*Stated goal:* Report how many lines below contain the word "scene". Give only the number.

____

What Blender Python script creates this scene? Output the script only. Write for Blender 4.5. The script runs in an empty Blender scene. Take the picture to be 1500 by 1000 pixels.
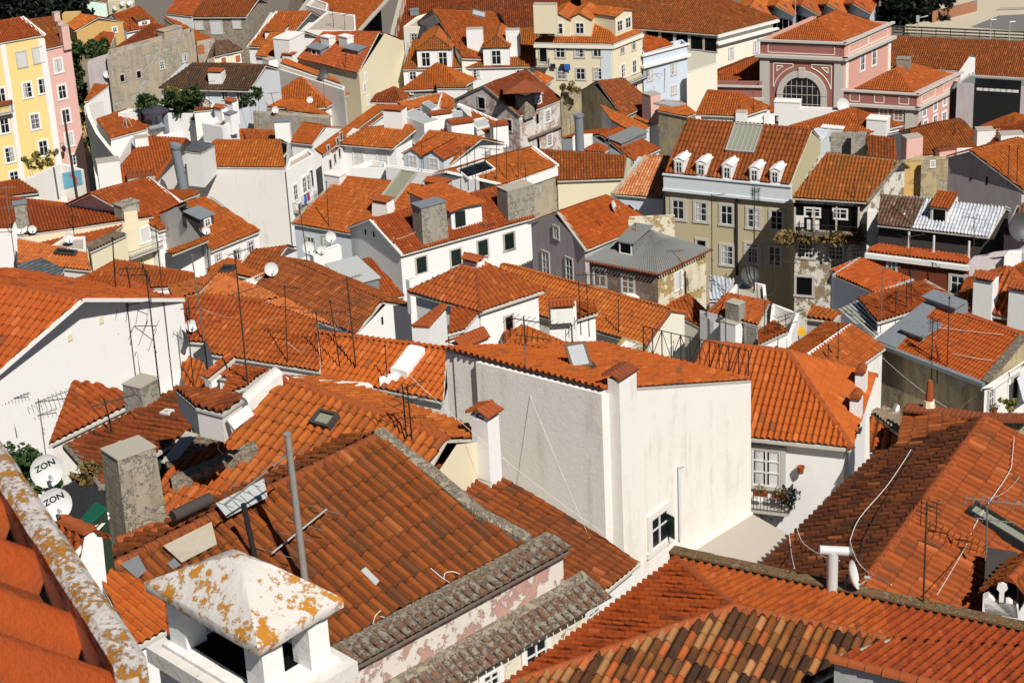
import bpy, bmesh, math, random
import numpy as np
from mathutils import Vector
SC = bpy.context.scene
COL = SC.collection
RND = random.Random(7)
NPR = np.random.default_rng(5)
R = math.radians
# ---------------------------------------------------------------- camera model (a 72 mm lens looking down over the roofs)
FPX, CX, CY = 3000.0, 750.0, 500.0
CAMZ = 90.0
TH, RO = R(23.3), R(2.9)
F_ = Vector((0, math.cos(TH), -math.sin(TH)))
R0 = Vector((1, 0, 0)); U0 = Vector((0, math.sin(TH), math.cos(TH)))
RX = R0 * math.cos(RO) - U0 * math.sin(RO)
UX = R0 * math.sin(RO) + U0 * math.cos(RO)
CAM = Vector((0, 0, CAMZ))
def ray(p):
    return (F_ * FPX + RX * (p[0] - CX) - UX * (p[1] - CY)).normalized()
def onz(p, z):
    r = ray(p); t = (z - CAMZ) / r.z
    return CAM + r * t
def at(p, d): return CAM + ray(p) * d
def proj(v):
    q = v - CAM; w = q.dot(F_)
    return (CX + FPX * q.dot(RX) / w, CY - FPX * q.dot(UX) / w)
def dtab(y):
    return float(np.interp(y, [-80, 0, 100, 200, 300, 400, 500, 600, 700, 800, 900, 1000, 1100], [370, 320, 262, 210, 175, 140, 110, 88, 75, 66, 57, 50, 45]))
def gz(Y):
    return float(np.interp(Y, [-300, 0, 30, 42, 58, 67, 80, 101, 130, 165, 200, 252, 310, 350, 4000], [84, 66, 54, 50, 46, 44, 40, 34, 27, 20, 15, 8, 3, 2.4, 2]))
ZON = {'x': (0, 0, 1)}
for i, L in enumerate('abcdefghijklmnop'):
    ZON[L] = ((0, 370, 740, 1100)[i % 4], (0, 240, 490, 730)[i // 4], .27)
ZON.update(q=(250, 360, .2), r=(0, 640, .2), s=(1250, 560, .17), t=(550, 120, .17), u=(1240, 380, .18), v=(960, 400, .19))
def P(s):
    if not isinstance(s, str): return s
    x, y = s[1:].split(','); z = ZON[s[0]]
    return (z[0] + float(x) * z[2], z[1] + float(y) * z[2])
def PP(s): return [P(w) for w in s.split()]
# ---------------------------------------------------------------- materials
MATS = {}
def newmat(n):
    m = bpy.data.materials.new(n); m.use_nodes = True
    nt = m.node_tree; nt.nodes.clear()
    o = nt.nodes.new('ShaderNodeOutputMaterial'); b = nt.nodes.new('ShaderNodeBsdfPrincipled')
    nt.links.new(b.outputs[0], o.inputs[0])
    MATS[n] = m
    return m, nt, b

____

*Exercise result:* 2